**EXERCISE BRIEF**: Only lines with the string "objects" matter here; gather them from the material below.

**DATA BLOCK**:
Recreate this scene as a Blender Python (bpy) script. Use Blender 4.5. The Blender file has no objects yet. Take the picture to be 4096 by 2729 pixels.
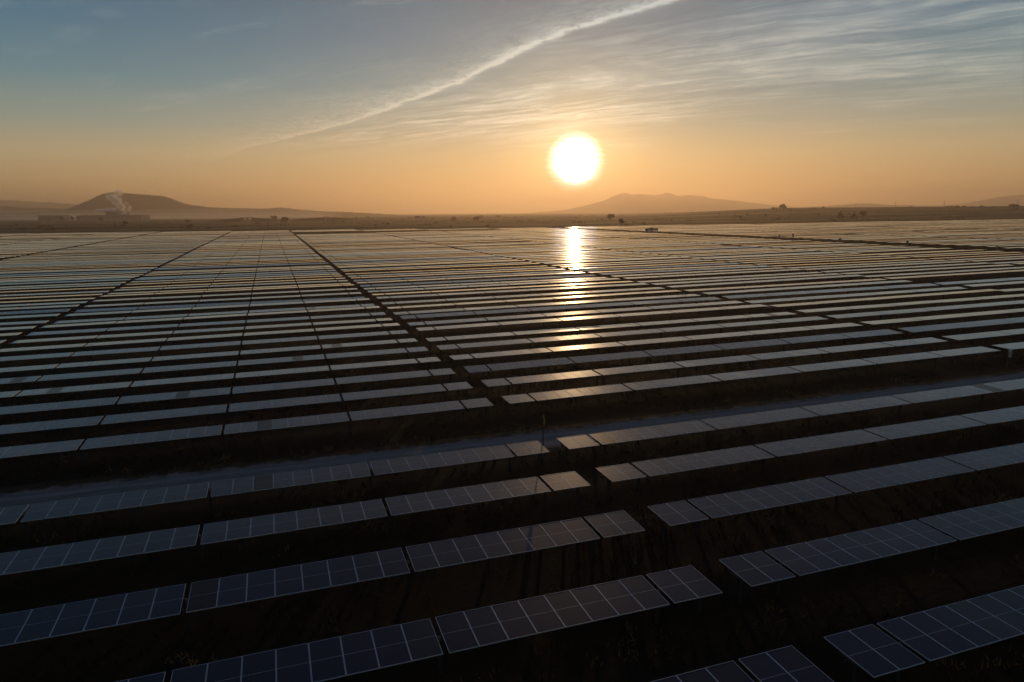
import bpy, math, random
import numpy as np
from mathutils import Vector, Matrix

scene = bpy.context.scene
random.seed(7)
rng = np.random.default_rng(11)

# ------------------------------------------------------------------ camera
CAM_POS = (-16.177, -15.357, 13.826)
PITCH, ROLL, YAW = 0.1821225, -0.0078343, 0.3294783
LENS = 2787.19 / 4096.0 * 36.0
cyw, syw = math.cos(YAW), math.sin(YAW)
fw = Vector((syw * math.cos(PITCH), cyw * math.cos(PITCH), -math.sin(PITCH)))
rt = Vector((cyw, -syw, 0))
up = rt.cross(fw)
r2 = rt * math.cos(ROLL) + up * math.sin(ROLL)
u2 = -rt * math.sin(ROLL) + up * math.cos(ROLL)
cam_data = bpy.data.cameras.new('camera')
cam = bpy.data.objects.new('camera', cam_data)
scene.collection.objects.link(cam)
cam.matrix_world = Matrix(((r2.x, u2.x, -fw.x, CAM_POS[0]), (r2.y, u2.y, -fw.y, CAM_POS[1]),
                           (r2.z, u2.z, -fw.z, CAM_POS[2]), (0, 0, 0, 1)))
cam_data.sensor_width = 36.0
cam_data.lens = LENS
cam_data.clip_start = 0.5
cam_data.clip_end = 30000.0
scene.camera = cam
O = Vector(CAM_POS)

# ------------------------------------------------------------------ render settings
scene.view_settings.view_transform = 'Standard'
scene.view_settings.look = 'None'
scene.view_settings.exposure = 0.15
scene.view_settings.gamma = 1.0
scene.view_settings.use_curve_mapping = False
scene.render.engine = 'CYCLES'
cy = scene.cycles
cy.max_bounces = 6
cy.diffuse_bounces = 2
cy.glossy_bounces = 3
cy.transmission_bounces = 2
cy.volume_bounces = 2
cy.transparent_max_bounces = 6
cy.caustics_reflective = False
cy.caustics_refractive = False
cy.sample_clamp_indirect = 4.0
try:
    cy.use_denoising = True
    cy.denoiser = 'OPENIMAGEDENOISE'
except Exception:
    pass

# ------------------------------------------------------------------ sun and sky
SUN_ELEV = math.radians(3.94)
SUN_AZ = math.radians(24.03)          # clockwise from +Y
S = Vector((math.sin(SUN_AZ) * math.cos(SUN_ELEV), math.cos(SUN_AZ) * math.cos(SUN_ELEV), math.sin(SUN_ELEV)))
sun_data = bpy.data.lights.new('sun', 'SUN')
sun_data.energy = 1.2
sun_data.angle = math.radians(0.53)
sun_data.color = (1.0, 0.62, 0.30)
sun = bpy.data.objects.new('sun', sun_data)
scene.collection.objects.link(sun)
sun.rotation_euler = S.to_track_quat('Z', 'Y').to_euler()


def lin(c):
    return tuple(((v / 255.0) / 12.92 if v / 255.0 <= 0.04045 else ((v / 255.0 + 0.055) / 1.055) ** 2.4) for v in c)


class E:
    """small expression builder over Math nodes"""
    tree = None

    def __init__(self, s):
        self.s = s

    @staticmethod
    def m(op, *a, clamp=False):
        n = E.tree.nodes.new('ShaderNodeMath')
        n.operation = op
        n.use_clamp = clamp
        for i, v in enumerate(a):
            if isinstance(v, E):
                E.tree.links.new(v.s, n.inputs[i])
            else:
                n.inputs[i].default_value = v
        return E(n.outputs[0])

    def __add__(self, o): return E.m('ADD', self, o)
    def __radd__(self, o): return E.m('ADD', o, self)
    def __sub__(self, o): return E.m('SUBTRACT', self, o)
    def __rsub__(self, o): return E.m('SUBTRACT', o, self)
    def __mul__(self, o): return E.m('MULTIPLY', self, o)
    def __rmul__(self, o): return E.m('MULTIPLY', o, self)
    def __truediv__(self, o): return E.m('DIVIDE', self, o)
    def __neg__(self): return E.m('MULTIPLY', self, -1.0)


def eexp(x): return E.m('EXPONENT', x)
def emax(a, b): return E.m('MAXIMUM', a, b)
def emin(a, b): return E.m('MINIMUM', a, b)


def sstep(x, a, b):
    n = E.tree.nodes.new('ShaderNodeMapRange')
    n.interpolation_type = 'SMOOTHSTEP'
    n.clamp = True
    E.tree.links.new(x.s, n.inputs[0])
    n.inputs[1].default_value = a
    n.inputs[2].default_value = b
    n.inputs[3].default_value = 0.0
    n.inputs[4].default_value = 1.0
    return E(n.outputs[0])


def comb(x, y, z):
    n = E.tree.nodes.new('ShaderNodeCombineXYZ')
    for i, v in enumerate((x, y, z)):
        if isinstance(v, E):
            E.tree.links.new(v.s, n.inputs[i])
        else:
            n.inputs[i].default_value = v
    return n.outputs[0]


def noise(vec, scale, detail=4.0, rough=0.55, dist=0.0):
    n = E.tree.nodes.new('ShaderNodeTexNoise')
    E.tree.links.new(vec, n.inputs['Vector'])
    n.inputs['Scale'].default_value = scale
    n.inputs['Detail'].default_value = detail
    n.inputs['Roughness'].default_value = rough
    n.inputs['Distortion'].default_value = dist
    return E(n.outputs[0])


def addcol(a, col, f):
    """a + col*f"""
    n = E.tree.nodes.new('ShaderNodeMix')
    n.data_type = 'RGBA'
    n.blend_type = 'ADD'
    n.clamp_factor = False
    E.tree.links.new(f.s, n.inputs[0])
    E.tree.links.new(a, n.inputs[6])
    n.inputs[7].default_value = (*col, 1)
    return n.outputs[2]


def mixcol(a, b, f):
    n = E.tree.nodes.new('ShaderNodeMix')
    n.data_type = 'RGBA'
    n.blend_type = 'MIX'
    if isinstance(f, E):
        E.tree.links.new(f.s, n.inputs[0])
    else:
        n.inputs[0].default_value = f
    for i, v in ((6, a), (7, b)):
        if isinstance(v, tuple):
            n.inputs[i].default_value = (*v, 1)
        else:
            E.tree.links.new(v, n.inputs[i])
    return n.outputs[2]


def ramp(x, stops):
    n = E.tree.nodes.new('ShaderNodeValToRGB')
    cr = n.color_ramp
    while len(cr.elements) < len(stops):
        cr.elements.new(0.5)
    for el, (p, c) in zip(cr.elements, stops):
        el.position = p
        el.color = (*c, 1)
    E.tree.links.new(x.s, n.inputs[0])
    return n.outputs[0]


world = bpy.data.worlds.new('World')
scene.world = world
world.use_nodes = True
wt = world.node_tree
wt.nodes.clear()
E.tree = wt
tc = wt.nodes.new('ShaderNodeTexCoord')
sep = wt.nodes.new('ShaderNodeSeparateXYZ')
wt.links.new(tc.outputs['Generated'], sep.inputs[0])
dx, dy, dz = E(sep.outputs[0]), E(sep.outputs[1]), E(sep.outputs[2])
zc = emax(dz, 0.0)
hor = E.m('SQRT', emax(dx * dx + dy * dy, 1e-6))
caz = (dx * math.sin(SUN_AZ) + dy * math.cos(SUN_AZ)) / hor           # cos of azimuth from the sun
cosang = emin(dx * S.x + dy * S.y + dz * S.z, 1.0)
ang = E.m('ARCCOSINE', emax(cosang, -1.0)) * (180 / math.pi)
# clear-sky gradient by elevation (sine)
SKY = [(0.0, (0.50, 0.280, 0.105)), (0.035, (0.53, 0.345, 0.150)), (0.075, (0.45, 0.375, 0.215)), (0.115, (0.235, 0.295, 0.255)),
       (0.165, (0.096, 0.212, 0.255)), (0.225, (0.050, 0.150, 0.225)), (0.33, (0.028, 0.080, 0.140)), (0.50, (0.014, 0.042, 0.092)), (1.0, (0.010, 0.028, 0.075))]
col = ramp(zc, SKY)
warm = eexp((caz - 1.0) * 11.0) * eexp(zc * -14.0)
col = addcol(col, (0.30, 0.125, 0.0), warm)
# brighter aureole about the sun
g1 = eexp(ang * (-1 / 9.0))
col = addcol(col, (0.13, 0.112, 0.060), g1)
g2 = eexp(ang * (-1 / 2.6)) * 1.6
col = addcol(col, (0.80, 0.46, 0.15), g2)
# physically based share of the sky
nish = wt.nodes.new('ShaderNodeTexSky')
nish.sky_type = 'NISHITA'
nish.sun_disc = False
nish.sun_elevation = SUN_ELEV
nish.sun_rotation = SUN_AZ
nish.dust_density = 3.0
nsc = wt.nodes.new('ShaderNodeMix')
nsc.data_type = 'RGBA'
nsc.blend_type = 'ADD'
nsc.inputs[0].default_value = 0.002
wt.links.new(col, nsc.inputs[6])
wt.links.new(nish.outputs[0], nsc.inputs[7])
col = nsc.outputs[2]

# cloud deck: direction -> point on a high curved layer
den = emax(dz, 0.0) + 0.08
px, py = dx / den, dy / den
above = sstep(dz, 0.004, 0.05)
wig = (noise(comb(px, py, 0.0), 1.3, 3.0) - 0.5) * 0.20 + (noise(comb(px, py, 3.0), 6.0, 4.0, 0.65) - 0.5) * 0.07
q = py - 4.0
fx = (((q * 0.01871655 - 0.04370672) * q - 0.09381858) * q - 0.30394353) * q + 0.93478596
s = px + wig - fx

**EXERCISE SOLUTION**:
Recreate this scene as a Blender Python (bpy) script. Use Blender 4.5. The Blender file has no objects yet. Take the picture to be 4096 by 2729 pixels.
cam = bpy.data.objects.new('camera', cam_data)
scene.collection.objects.link(cam)
sun = bpy.data.objects.new('sun', sun_data)
scene.collection.objects.link(sun)